**DATA EXTRACT**.
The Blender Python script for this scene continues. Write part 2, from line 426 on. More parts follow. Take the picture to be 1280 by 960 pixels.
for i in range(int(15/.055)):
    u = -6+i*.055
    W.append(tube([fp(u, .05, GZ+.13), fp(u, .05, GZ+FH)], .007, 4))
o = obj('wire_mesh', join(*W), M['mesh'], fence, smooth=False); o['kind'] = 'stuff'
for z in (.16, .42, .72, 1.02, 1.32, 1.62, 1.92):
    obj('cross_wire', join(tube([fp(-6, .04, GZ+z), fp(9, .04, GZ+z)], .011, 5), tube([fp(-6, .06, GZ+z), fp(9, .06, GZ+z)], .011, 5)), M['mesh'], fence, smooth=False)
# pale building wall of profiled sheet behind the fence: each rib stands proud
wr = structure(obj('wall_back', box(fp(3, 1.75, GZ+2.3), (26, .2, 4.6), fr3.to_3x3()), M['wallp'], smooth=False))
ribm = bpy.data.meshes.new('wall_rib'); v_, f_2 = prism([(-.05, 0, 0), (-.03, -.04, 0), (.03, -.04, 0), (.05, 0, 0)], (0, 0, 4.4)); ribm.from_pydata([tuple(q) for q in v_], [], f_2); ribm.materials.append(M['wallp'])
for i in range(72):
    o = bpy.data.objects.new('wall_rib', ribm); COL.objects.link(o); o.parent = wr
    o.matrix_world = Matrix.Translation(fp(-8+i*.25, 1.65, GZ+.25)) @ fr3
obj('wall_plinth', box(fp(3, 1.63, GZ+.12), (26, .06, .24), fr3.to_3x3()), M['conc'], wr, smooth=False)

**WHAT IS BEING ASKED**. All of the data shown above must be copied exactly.

**TASK OUTPUT**.
The Blender Python script for this scene continues. Write part 2, from line 426 on. More parts follow. Take the picture to be 1280 by 960 pixels.
for i in range(int(15/.055)):
    u = -6+i*.055
    W.append(tube([fp(u, .05, GZ+.13), fp(u, .05, GZ+FH)], .007, 4))
o = obj('wire_mesh', join(*W), M['mesh'], fence, smooth=False); o['kind'] = 'stuff'
for z in (.16, .42, .72, 1.02, 1.32, 1.62, 1.92):
    obj('cross_wire', join(tube([fp(-6, .04, GZ+z), fp(9, .04, GZ+z)], .011, 5), tube([fp(-6, .06, GZ+z), fp(9, .06, GZ+z)], .011, 5)), M['mesh'], fence, smooth=False)
# pale building wall of profiled sheet behind the fence: each rib stands proud
wr = structure(obj('wall_back', box(fp(3, 1.75, GZ+2.3), (26, .2, 4.6), fr3.to_3x3()), M['wallp'], smooth=False))
ribm = bpy.data.meshes.new('wall_rib'); v_, f_2 = prism([(-.05, 0, 0), (-.03, -.04, 0), (.03, -.04, 0), (.05, 0, 0)], (0, 0, 4.4)); ribm.from_pydata([tuple(q) for q in v_], [], f_2); ribm.materials.append(M['wallp'])
for i in range(72):
    o = bpy.data.objects.new('wall_rib', ribm); COL.objects.link(o); o.parent = wr
    o.matrix_world = Matrix.Translation(fp(-8+i*.25, 1.65, GZ+.25)) @ fr3
obj('wall_plinth', box(fp(3, 1.63, GZ+.12), (26, .06, .24), fr3.to_3x3()), M['conc'], wr, smooth=False)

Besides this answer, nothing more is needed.